The issue is now to fire her up. As stated she was converted some time ago from 6 volt to 12 volt. Already we have found the carbon brush missing from the centre of the distributor cap and a damaged plug lead.

Questions I hope you can help with:

1 How is the circular black cap removed from the distributor to access the condensor and points?
2 What is the timing for the ignition?
3 She has Champion D-16 spark plugs - is that correct?
4 Points gap?
5 What are the best modern oils to use for the engine sump and back end (gearbox/axle)?

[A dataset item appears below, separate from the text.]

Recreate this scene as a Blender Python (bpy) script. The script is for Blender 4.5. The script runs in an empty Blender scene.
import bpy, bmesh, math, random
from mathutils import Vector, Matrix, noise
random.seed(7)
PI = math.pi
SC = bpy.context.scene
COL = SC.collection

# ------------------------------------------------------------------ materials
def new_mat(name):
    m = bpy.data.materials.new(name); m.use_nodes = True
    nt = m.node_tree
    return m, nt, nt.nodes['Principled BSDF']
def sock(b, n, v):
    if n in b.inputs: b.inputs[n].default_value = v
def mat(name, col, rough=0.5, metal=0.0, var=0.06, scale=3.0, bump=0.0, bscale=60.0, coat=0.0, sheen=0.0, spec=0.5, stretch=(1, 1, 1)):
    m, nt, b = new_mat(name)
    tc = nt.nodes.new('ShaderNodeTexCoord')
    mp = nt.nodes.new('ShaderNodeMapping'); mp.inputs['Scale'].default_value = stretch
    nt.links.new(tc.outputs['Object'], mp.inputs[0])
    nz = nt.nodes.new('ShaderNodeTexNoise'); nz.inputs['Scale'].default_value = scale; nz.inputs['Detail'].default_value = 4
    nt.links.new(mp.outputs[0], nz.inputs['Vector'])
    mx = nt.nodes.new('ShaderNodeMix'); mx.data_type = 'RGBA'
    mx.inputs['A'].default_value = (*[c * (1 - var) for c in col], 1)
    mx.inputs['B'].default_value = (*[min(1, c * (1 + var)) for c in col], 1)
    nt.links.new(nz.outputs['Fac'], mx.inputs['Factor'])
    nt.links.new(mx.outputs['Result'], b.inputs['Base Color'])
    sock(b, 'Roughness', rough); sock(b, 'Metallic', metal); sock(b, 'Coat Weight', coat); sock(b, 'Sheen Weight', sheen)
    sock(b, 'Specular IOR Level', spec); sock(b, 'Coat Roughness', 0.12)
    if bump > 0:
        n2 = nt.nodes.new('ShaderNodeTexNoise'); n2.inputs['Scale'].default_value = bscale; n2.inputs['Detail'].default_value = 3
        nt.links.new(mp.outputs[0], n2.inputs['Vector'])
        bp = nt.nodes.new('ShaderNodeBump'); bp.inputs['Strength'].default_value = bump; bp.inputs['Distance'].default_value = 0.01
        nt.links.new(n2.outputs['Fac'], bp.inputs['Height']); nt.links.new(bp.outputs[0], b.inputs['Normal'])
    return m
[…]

Thanks in advance for your invaluable help - and hope Hurricane Sandy is not causing too much grief.


Re: The French Connection

Tue Oct 30, 2012 4:18 am

Welcome Andy, I don't know how long it's been since your cub has been started. If it's set a while be sure to do a search and read about priming the oil pump before starting the engine so oil pressure will be up once your running.
I'm sure one of the boys here will post a link for you later this morning.

Re: The French Connection

Tue Oct 30, 2012 4:25 am

1.will be 2 spring clips you can pry them back with a screw driver
2.set the static timing at TDC that will be the 2nd notch on the front pulley, the advance should advance to the first notch 16 degrees at full throttle
3.D 16 are fine gap at .023
5. 10W30 in engine 80W140 gear grease in the transmission and the finials as well as the steering, Hy Tran in the touch control
6.BE SURE TO PRIME THE OIL PUMP before starting up if it has been setting for a long time
GET THE manuals and read them

Re: The French Connection

Tue Oct 30, 2012 4:27 am
That is a link to the manuals READ them

Re: The French Connection

Tue Oct 30, 2012 4:33 am

check the valve lash too you can READ the manuals to get that info
If it were a low hour tractor I would see no reason to convert it to 12 Volt, if done correctly there is no reason to change it back, however it does raise a red flag with me.
Last edited by Boss Hog on Tue Oct 30, 2012 5:05 am, edited 1 time in total.